Ola Boutros: Le général Michel Aoun fait l’objet d’un large consensus y compris au sein des principaux blocs parlementaires, comme le bloc du Changement et de la réforme, le Courant de l’avenir, les Forces libanaises, le bloc de la Fidélité à la résistance, ou encore celui de la Rencontre démocratique. Michel Aoun bénéficie également du soutien de personnalités indépendantes, comme le ministre Mohamad Al-Safadi. L’ex-premier ministre, Saad Al-Hariri, a expliqué que son soutien au général Aoun est intervenu après l’abandon des alternatives que représentaient Samir Geagea et Sleiman Frangié. Par ailleurs, le général Aoun appelle, depuis 2005, Saad Al-Hariri à assumer un rôle patriotique sur la base d’une entente englobant toutes les factions politiques. Aoun a toujours estimé avoir beaucoup de dénominateurs communs avec le Courant de l’avenir.

— Le choix du général Aoun est-il influencé par des facteurs régionaux ou des pressions étrangères ?
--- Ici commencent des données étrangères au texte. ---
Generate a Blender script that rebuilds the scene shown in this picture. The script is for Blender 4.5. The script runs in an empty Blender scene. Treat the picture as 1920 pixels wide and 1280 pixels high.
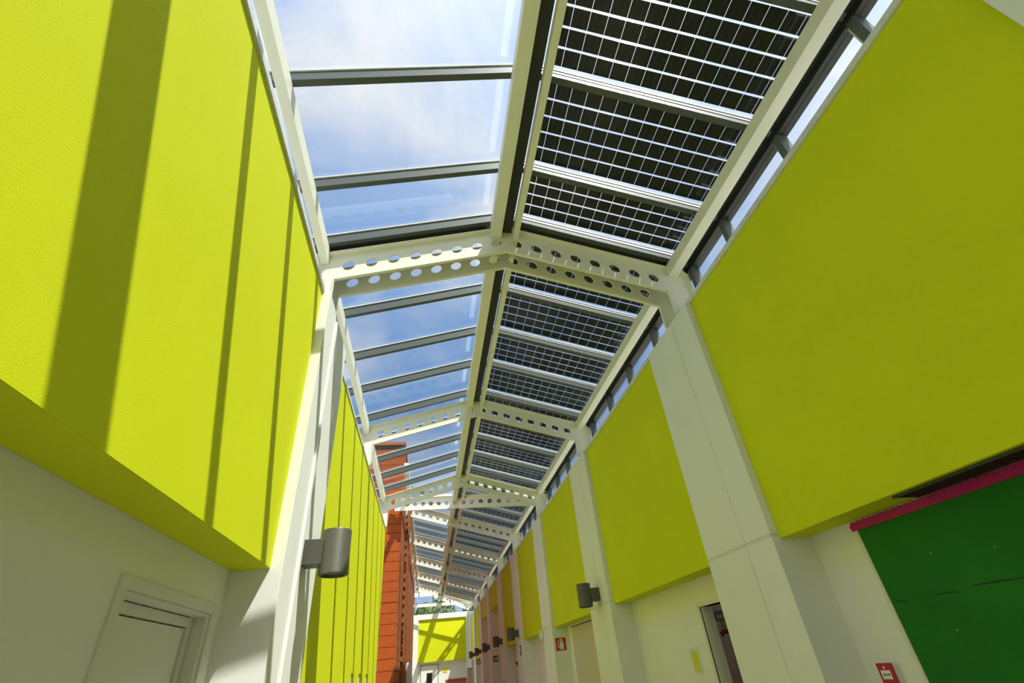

— Pour ce qui est des forces régionales, l’Arabie saoudite a fait savoir qu’elle n’imposerait son veto sur aucun des candidats, considérant que c’est une question interne au Liban. Par ailleurs, Téhéran a confié l’affaire au Hezbollah. Au niveau international, les Etats-Unis et la France cherchent avant tout à la stabilité du Liban, et respectent le choix des Libanais. Au sujet du conflit en Syrie, l’entente conclue entre le Courant patriotique libre et le Courant de l’avenir prévoit une position neutre du Liban. Une position progressiste et en harmonie avec la politique du chef de la diplomatie, Gebran Bassil, qui cherche à assurer l’indépendance de la politique étrangère du Liban. La personne la plus à même de pouvoir mettre en pratique une telle politique est le général Aoun, notamment grâce à ses rapports avec les diverses factions libanaises.

— Dans ce cas, pourquoi le consensus autour du général Aoun a-t-il tant tardé ?

— Le général Aoun représente à lui seul 86 % des chrétiens, il possède une grande expérience dans le domaine public et bénéficie d’une très grande popularité. Or, au départ, les autres communautés n’ont pas reconnu ces atouts. Rappelons que le général Aoun est issu de la communauté maronite qui a résisté à la « turkification » du Liban et qui a participé à la fondation de la République en 1920 et à la confirmation de son identité arabe en 1943. C’est dans cette lignée que s’inscrit la politique du général Aoun, qui défend l’intégrité du Liban contre le partage, la division et toute implantation étrangère. Dans un contexte régional chaotique et explosif, cette politique est susceptible de déranger les extrémistes et les terroristes, ainsi que toutes les forces hostiles à la stabilité du Liban.

— Comment expliquez-vous que le président du parlement, Nabih Berri, soit aussi hostile à la candidature présidentielle de M. Aoun ?

— Je crois que c’est M. Berri qui doit expliquer sa position. Nous aurions cependant souhaité que tout le monde soit impliqué dans l’entreprise patriotique visant à reconstruire le pays, notamment le président du parlement. Celui-ci a toujours valorisé la coexistence des musulmans et des chrétiens au Liban, la considérant comme une richesse à sauvegarder.

— Comment, d’après vous, l’élection du général Aoun influera-t-elle sur les relations avec la Syrie ?

— Les relations diplomatiques se maintiennent, de même que le traité syro-libanais de « fraternité et coopération » de 1991. La relation syro-libanaise est fondée sur le respect mutuel de la souveraineté des deux pays. Quant au problème des réfugiés, le Liban parviendra, à travers un travail commun avec la Syrie, à expliquer ses inquiétudes sécuritaires, démographiques et économiques, et à mettre en oeuvre la résolution onusienne 2254 permettant aux réfugiés et aux personnes déplacées de retourner en toute sécurité dans leur région d’origine.

— Pourquoi le choix d’un président avait-il posé autant de problèmes ?

— La non-application de l’accord de Taëf de 1989, notamment en ce qui concerne la loi électorale, a fait que l’exercice du pouvoir au Liban s’est transformé en répartitions de quotas entre les politiciens plutôt qu’entre leurs communautés respectives. C’est cette défectuosité que le général Aoun a essayé de corriger en concertation avec les autres factions. Notre système est basé sur une démocratie consensuelle où chaque communauté est représentée selon son poids. Ce « communautarisme politique » n’est pas un problème en soi, comme l’ont noté d’ailleurs plusieurs experts. Le problème c’est la « politique communautariste ».